◆ **SOURCE EXCERPT**
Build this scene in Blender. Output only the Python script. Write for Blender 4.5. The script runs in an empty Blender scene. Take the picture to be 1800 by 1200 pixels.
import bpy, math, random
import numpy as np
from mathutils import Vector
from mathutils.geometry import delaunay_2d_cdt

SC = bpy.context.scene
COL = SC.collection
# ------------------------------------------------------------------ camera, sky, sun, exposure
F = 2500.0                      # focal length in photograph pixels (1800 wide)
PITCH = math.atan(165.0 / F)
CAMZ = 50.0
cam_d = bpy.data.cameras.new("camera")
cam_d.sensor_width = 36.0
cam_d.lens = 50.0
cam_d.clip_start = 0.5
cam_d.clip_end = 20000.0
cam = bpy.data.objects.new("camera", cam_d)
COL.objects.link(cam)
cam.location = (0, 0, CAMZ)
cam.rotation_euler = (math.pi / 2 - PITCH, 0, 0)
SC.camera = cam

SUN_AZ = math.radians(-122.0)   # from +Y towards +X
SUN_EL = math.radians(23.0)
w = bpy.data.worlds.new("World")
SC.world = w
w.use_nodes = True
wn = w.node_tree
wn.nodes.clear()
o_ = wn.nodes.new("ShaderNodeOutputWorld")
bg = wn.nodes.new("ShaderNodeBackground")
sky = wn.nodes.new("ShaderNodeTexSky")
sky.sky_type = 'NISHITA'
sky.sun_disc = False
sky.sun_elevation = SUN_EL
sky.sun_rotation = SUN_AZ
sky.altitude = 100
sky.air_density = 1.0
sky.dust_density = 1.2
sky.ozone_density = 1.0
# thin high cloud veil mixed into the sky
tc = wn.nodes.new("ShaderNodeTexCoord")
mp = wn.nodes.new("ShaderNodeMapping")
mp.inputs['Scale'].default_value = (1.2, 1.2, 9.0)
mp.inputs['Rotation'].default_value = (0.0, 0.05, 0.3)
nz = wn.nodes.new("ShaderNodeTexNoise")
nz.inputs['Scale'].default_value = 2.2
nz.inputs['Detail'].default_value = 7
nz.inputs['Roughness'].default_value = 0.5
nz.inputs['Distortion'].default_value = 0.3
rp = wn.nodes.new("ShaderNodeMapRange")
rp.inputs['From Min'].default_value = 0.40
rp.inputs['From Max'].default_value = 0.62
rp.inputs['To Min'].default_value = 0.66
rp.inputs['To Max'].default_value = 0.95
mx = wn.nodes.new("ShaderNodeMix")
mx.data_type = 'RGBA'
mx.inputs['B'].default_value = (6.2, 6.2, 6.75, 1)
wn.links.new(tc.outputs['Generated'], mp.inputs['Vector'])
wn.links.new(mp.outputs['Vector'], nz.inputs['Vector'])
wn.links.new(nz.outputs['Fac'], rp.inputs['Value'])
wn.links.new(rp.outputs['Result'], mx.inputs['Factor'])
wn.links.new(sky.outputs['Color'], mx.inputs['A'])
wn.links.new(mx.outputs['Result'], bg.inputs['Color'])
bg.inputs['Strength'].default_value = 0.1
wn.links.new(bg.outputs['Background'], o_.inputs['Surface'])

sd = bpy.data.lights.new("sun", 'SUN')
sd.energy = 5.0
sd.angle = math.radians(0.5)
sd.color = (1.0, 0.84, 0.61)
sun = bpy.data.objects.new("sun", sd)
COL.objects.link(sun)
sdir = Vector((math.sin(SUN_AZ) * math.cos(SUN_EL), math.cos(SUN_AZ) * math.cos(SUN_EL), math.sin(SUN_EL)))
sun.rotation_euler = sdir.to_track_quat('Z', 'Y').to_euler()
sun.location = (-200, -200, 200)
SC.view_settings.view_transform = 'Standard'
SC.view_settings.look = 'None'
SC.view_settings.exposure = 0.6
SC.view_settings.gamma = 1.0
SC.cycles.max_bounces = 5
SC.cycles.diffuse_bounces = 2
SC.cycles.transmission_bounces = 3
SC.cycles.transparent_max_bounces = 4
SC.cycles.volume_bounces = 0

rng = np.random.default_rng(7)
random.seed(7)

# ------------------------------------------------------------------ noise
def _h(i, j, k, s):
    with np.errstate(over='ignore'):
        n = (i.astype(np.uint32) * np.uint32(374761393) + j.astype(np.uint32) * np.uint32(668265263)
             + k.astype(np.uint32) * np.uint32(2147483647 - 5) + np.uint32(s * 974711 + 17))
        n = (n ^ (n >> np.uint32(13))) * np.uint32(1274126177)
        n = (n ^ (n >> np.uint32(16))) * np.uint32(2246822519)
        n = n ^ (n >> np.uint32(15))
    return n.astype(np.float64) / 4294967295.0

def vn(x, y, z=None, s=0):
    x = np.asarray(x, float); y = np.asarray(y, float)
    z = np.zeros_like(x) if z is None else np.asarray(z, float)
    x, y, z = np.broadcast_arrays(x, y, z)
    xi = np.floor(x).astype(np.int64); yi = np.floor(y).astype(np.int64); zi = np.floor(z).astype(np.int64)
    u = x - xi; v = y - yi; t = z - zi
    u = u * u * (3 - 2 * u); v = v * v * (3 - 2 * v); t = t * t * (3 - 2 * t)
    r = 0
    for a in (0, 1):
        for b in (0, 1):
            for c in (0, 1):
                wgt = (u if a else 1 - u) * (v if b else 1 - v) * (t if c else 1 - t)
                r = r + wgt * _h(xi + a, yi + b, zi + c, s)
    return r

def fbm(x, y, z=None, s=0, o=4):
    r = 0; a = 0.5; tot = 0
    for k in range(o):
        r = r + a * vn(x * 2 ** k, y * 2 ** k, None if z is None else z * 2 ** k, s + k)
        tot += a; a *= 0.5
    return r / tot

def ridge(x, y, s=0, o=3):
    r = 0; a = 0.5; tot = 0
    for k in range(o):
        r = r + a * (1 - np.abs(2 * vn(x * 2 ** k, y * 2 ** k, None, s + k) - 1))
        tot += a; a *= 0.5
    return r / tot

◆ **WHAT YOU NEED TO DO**
The whole listing above needs to be written out again exactly.

◆ **WRITTEN ANSWER**
Build this scene in Blender. Output only the Python script. Write for Blender 4.5. The script runs in an empty Blender scene. Take the picture to be 1800 by 1200 pixels.
import bpy, math, random
import numpy as np
from mathutils import Vector
from mathutils.geometry import delaunay_2d_cdt

SC = bpy.context.scene
COL = SC.collection
# ------------------------------------------------------------------ camera, sky, sun, exposure
F = 2500.0                      # focal length in photograph pixels (1800 wide)
PITCH = math.atan(165.0 / F)
CAMZ = 50.0
cam_d = bpy.data.cameras.new("camera")
cam_d.sensor_width = 36.0
cam_d.lens = 50.0
cam_d.clip_start = 0.5
cam_d.clip_end = 20000.0
cam = bpy.data.objects.new("camera", cam_d)
COL.objects.link(cam)
cam.location = (0, 0, CAMZ)
cam.rotation_euler = (math.pi / 2 - PITCH, 0, 0)
SC.camera = cam

SUN_AZ = math.radians(-122.0)   # from +Y towards +X
SUN_EL = math.radians(23.0)
w = bpy.data.worlds.new("World")
SC.world = w
w.use_nodes = True
wn = w.node_tree
wn.nodes.clear()
o_ = wn.nodes.new("ShaderNodeOutputWorld")
bg = wn.nodes.new("ShaderNodeBackground")
sky = wn.nodes.new("ShaderNodeTexSky")
sky.sky_type = 'NISHITA'
sky.sun_disc = False
sky.sun_elevation = SUN_EL
sky.sun_rotation = SUN_AZ
sky.altitude = 100
sky.air_density = 1.0
sky.dust_density = 1.2
sky.ozone_density = 1.0
# thin high cloud veil mixed into the sky
tc = wn.nodes.new("ShaderNodeTexCoord")
mp = wn.nodes.new("ShaderNodeMapping")
mp.inputs['Scale'].default_value = (1.2, 1.2, 9.0)
mp.inputs['Rotation'].default_value = (0.0, 0.05, 0.3)
nz = wn.nodes.new("ShaderNodeTexNoise")
nz.inputs['Scale'].default_value = 2.2
nz.inputs['Detail'].default_value = 7
nz.inputs['Roughness'].default_value = 0.5
nz.inputs['Distortion'].default_value = 0.3
rp = wn.nodes.new("ShaderNodeMapRange")
rp.inputs['From Min'].default_value = 0.40
rp.inputs['From Max'].default_value = 0.62
rp.inputs['To Min'].default_value = 0.66
rp.inputs['To Max'].default_value = 0.95
mx = wn.nodes.new("ShaderNodeMix")
mx.data_type = 'RGBA'
mx.inputs['B'].default_value = (6.2, 6.2, 6.75, 1)
wn.links.new(tc.outputs['Generated'], mp.inputs['Vector'])
wn.links.new(mp.outputs['Vector'], nz.inputs['Vector'])
wn.links.new(nz.outputs['Fac'], rp.inputs['Value'])
wn.links.new(rp.outputs['Result'], mx.inputs['Factor'])
wn.links.new(sky.outputs['Color'], mx.inputs['A'])
wn.links.new(mx.outputs['Result'], bg.inputs['Color'])
bg.inputs['Strength'].default_value = 0.1
wn.links.new(bg.outputs['Background'], o_.inputs['Surface'])

sd = bpy.data.lights.new("sun", 'SUN')
sd.energy = 5.0
sd.angle = math.radians(0.5)
sd.color = (1.0, 0.84, 0.61)
sun = bpy.data.objects.new("sun", sd)
COL.objects.link(sun)
sdir = Vector((math.sin(SUN_AZ) * math.cos(SUN_EL), math.cos(SUN_AZ) * math.cos(SUN_EL), math.sin(SUN_EL)))
sun.rotation_euler = sdir.to_track_quat('Z', 'Y').to_euler()
sun.location = (-200, -200, 200)
SC.view_settings.view_transform = 'Standard'
SC.view_settings.look = 'None'
SC.view_settings.exposure = 0.6
SC.view_settings.gamma = 1.0
SC.cycles.max_bounces = 5
SC.cycles.diffuse_bounces = 2
SC.cycles.transmission_bounces = 3
SC.cycles.transparent_max_bounces = 4
SC.cycles.volume_bounces = 0

rng = np.random.default_rng(7)
random.seed(7)

# ------------------------------------------------------------------ noise
def _h(i, j, k, s):
    with np.errstate(over='ignore'):
        n = (i.astype(np.uint32) * np.uint32(374761393) + j.astype(np.uint32) * np.uint32(668265263)
             + k.astype(np.uint32) * np.uint32(2147483647 - 5) + np.uint32(s * 974711 + 17))
        n = (n ^ (n >> np.uint32(13))) * np.uint32(1274126177)
        n = (n ^ (n >> np.uint32(16))) * np.uint32(2246822519)
        n = n ^ (n >> np.uint32(15))
    return n.astype(np.float64) / 4294967295.0

def vn(x, y, z=None, s=0):
    x = np.asarray(x, float); y = np.asarray(y, float)
    z = np.zeros_like(x) if z is None else np.asarray(z, float)
    x, y, z = np.broadcast_arrays(x, y, z)
    xi = np.floor(x).astype(np.int64); yi = np.floor(y).astype(np.int64); zi = np.floor(z).astype(np.int64)
    u = x - xi; v = y - yi; t = z - zi
    u = u * u * (3 - 2 * u); v = v * v * (3 - 2 * v); t = t * t * (3 - 2 * t)
    r = 0
    for a in (0, 1):
        for b in (0, 1):
            for c in (0, 1):
                wgt = (u if a else 1 - u) * (v if b else 1 - v) * (t if c else 1 - t)
                r = r + wgt * _h(xi + a, yi + b, zi + c, s)
    return r

def fbm(x, y, z=None, s=0, o=4):
    r = 0; a = 0.5; tot = 0
    for k in range(o):
        r = r + a * vn(x * 2 ** k, y * 2 ** k, None if z is None else z * 2 ** k, s + k)
        tot += a; a *= 0.5
    return r / tot

def ridge(x, y, s=0, o=3):
    r = 0; a = 0.5; tot = 0
    for k in range(o):
        r = r + a * (1 - np.abs(2 * vn(x * 2 ** k, y * 2 ** k, None, s + k) - 1))
        tot += a; a *= 0.5
    return r / tot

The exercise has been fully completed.